ABSTRACT

In this article I am going to present the Polish–Ukrainian border from the perspective of the community, whose life is organized around its everyday experiencing of the border. The protagonists of my research are so-called ‘Ants’ 1 : petty cigarette smugglers operating at the border crossing point in Medyka, who earn their living by carrying cheap, often forged Ukrainian cigarettes through the border and selling them with much profit on the Polish side. They are inhabitants of the surroundings of Przemysl (a town about 12 kilometres away from the border), for whom the opening of the borders in 1989 and the subsequent economic changes, which led to the collapse of many factories in the region, meant the border crossing is the only ‘workplace’ left. 2 In 1998 the pedestrian crossing was opened in Medyka – the road and railway ones already functioned – and after Poland joined the European Union in 2004 it has become the biggest crossing point of that kind separating the EU and ‘the rest of the world’. At the time of my field research the number of Ants at the pedestrian border crossing fluctuated between 6000 and 12000 per day (Delmanowicz, 2008a, 2008b). Other users of the crossing are rarely encountered.

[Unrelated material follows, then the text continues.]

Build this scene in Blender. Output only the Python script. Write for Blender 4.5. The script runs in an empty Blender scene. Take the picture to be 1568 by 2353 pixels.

The very term ‘Ants’ descriptively refers to a great number of petty smugglers crowding at the border day and night as well as to their mobility, small noxiousness of their ant-like practices (in comparison with the scale of ‘truck smuggling’) and their ability of effective cooperation aiming at the fastest possible crossing of the border and overcoming obstacles created by the state administration.